If this recommendation is adopted by the Court, the case will continue with Plaintiff's First, Second and Third Causes of Action being pursued against the Defendant City of North Charleston only, Plaintiff's Fourth Cause of Action will proceed against the Defendants Glenn and Russ in their individual capacities only, and Plaintiff's Fifth Cause of Action will proceed against the Defendant City of North Charleston only. The Defendant North Charleston Police Department should be dismissed as a party Defendant in this case, in toto.
Notice of Right to File Objections to Report and Recommendation
The parties are advised that they may file specific written objections to this Report and Recommendation with the District Judge. Objections must specifically identify the portions of the Report and Recommendation to which objections are made and the basis for such objections. "[I]n the absence of a timely filed objection, a district court need not conduct a de novo review, but instead must `only satisfy itself that there is no clear error on the face of the record in order to accept the recommendation.'" Diamond v. Colonial Life & Acc. Ins. Co., 416 F.3d 310 (4th Cir. 2005) (quoting Fed. R. Civ. P. 72 advisory committee's note).

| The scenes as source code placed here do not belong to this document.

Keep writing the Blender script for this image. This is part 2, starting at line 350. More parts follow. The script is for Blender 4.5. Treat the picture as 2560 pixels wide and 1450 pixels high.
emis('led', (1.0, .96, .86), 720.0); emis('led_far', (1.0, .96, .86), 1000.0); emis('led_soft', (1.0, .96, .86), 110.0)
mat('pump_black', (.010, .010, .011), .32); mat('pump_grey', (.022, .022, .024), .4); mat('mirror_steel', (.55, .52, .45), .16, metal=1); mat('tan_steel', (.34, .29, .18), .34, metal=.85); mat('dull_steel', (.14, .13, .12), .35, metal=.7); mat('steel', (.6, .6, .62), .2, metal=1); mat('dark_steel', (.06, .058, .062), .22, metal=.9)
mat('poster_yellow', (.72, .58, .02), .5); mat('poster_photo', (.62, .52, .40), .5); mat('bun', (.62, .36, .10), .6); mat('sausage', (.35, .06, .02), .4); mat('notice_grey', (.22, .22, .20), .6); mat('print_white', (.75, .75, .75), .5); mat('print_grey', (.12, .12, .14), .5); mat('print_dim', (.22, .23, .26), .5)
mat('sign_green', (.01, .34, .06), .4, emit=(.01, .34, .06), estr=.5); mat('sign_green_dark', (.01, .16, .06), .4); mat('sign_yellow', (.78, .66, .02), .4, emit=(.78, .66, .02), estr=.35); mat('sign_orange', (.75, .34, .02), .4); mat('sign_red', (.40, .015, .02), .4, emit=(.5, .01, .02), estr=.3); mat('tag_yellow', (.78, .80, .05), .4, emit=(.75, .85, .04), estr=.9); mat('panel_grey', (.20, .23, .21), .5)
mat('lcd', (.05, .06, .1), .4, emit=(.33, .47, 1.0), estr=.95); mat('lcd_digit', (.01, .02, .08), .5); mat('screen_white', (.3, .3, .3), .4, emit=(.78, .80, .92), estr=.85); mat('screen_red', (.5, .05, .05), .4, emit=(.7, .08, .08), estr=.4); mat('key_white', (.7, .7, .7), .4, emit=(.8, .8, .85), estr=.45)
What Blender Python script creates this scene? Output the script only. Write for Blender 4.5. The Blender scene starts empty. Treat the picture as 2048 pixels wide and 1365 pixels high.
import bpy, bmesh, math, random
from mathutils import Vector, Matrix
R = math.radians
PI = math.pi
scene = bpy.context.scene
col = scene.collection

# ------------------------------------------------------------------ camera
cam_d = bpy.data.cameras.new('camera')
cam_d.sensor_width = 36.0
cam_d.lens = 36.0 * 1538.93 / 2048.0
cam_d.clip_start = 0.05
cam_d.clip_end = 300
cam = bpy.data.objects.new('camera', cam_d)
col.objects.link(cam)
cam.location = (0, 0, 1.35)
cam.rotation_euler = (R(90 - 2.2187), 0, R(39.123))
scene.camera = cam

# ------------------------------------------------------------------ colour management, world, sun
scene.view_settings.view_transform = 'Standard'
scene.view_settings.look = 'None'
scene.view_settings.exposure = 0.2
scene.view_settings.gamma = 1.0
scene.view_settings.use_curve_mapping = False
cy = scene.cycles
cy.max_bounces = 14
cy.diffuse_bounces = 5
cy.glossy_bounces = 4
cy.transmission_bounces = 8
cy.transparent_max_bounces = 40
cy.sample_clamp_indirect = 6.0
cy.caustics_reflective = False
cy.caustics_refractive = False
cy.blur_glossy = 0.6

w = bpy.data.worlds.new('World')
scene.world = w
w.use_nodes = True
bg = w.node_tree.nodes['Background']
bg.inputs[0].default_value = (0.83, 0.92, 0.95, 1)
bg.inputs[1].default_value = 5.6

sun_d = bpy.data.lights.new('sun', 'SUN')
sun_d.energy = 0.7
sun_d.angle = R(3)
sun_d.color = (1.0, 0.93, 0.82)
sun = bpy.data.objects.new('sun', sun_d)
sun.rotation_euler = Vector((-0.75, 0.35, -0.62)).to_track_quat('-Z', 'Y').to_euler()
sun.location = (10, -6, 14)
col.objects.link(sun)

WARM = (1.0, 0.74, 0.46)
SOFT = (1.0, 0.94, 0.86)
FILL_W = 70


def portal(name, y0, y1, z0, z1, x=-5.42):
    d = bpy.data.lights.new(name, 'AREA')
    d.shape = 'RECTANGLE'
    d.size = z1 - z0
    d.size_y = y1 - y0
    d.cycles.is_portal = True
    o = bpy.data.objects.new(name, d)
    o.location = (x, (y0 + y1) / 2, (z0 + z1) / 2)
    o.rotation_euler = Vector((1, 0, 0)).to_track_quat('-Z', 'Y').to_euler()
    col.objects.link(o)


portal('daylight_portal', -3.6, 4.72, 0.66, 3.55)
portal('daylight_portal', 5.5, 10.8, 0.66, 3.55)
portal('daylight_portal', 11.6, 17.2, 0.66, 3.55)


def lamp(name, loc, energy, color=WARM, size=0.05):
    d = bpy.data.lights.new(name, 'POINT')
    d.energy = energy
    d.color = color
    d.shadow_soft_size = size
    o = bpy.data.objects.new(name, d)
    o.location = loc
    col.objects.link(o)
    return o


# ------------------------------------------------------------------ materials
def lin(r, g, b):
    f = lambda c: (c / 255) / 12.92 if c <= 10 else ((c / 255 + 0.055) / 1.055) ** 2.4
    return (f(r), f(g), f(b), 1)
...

Specific written objections must be filed within fourteen (14) days of the date of service of this Report and Recommendation. 28 U.S.C. § 636(b)(1); Fed. R. Civ. P. 72(b); see Fed. R. Civ. P. 6(a), (d). Filing by mail pursuant to Federal Rule of Civil Procedure 5 may be accomplished by mailing objections to:
Robin L. Blume
United States District Court
Post Office Box 835
Charleston, South Carolina 29402
Failure to timely file specific written objections to this Report and Recommendation will result in waiver of the right to appeal from a judgment of the District Court based upon such Recommendation. 28 U.S.C. § 636(b)(1); Thomas v. Arn, 474 U.S. 140 (1985); Wright v. Collins, 766 F.2d 841 (4th Cir. 1985); United States v. Schronce, 727 F.2d 91 (4th Cir. 1984).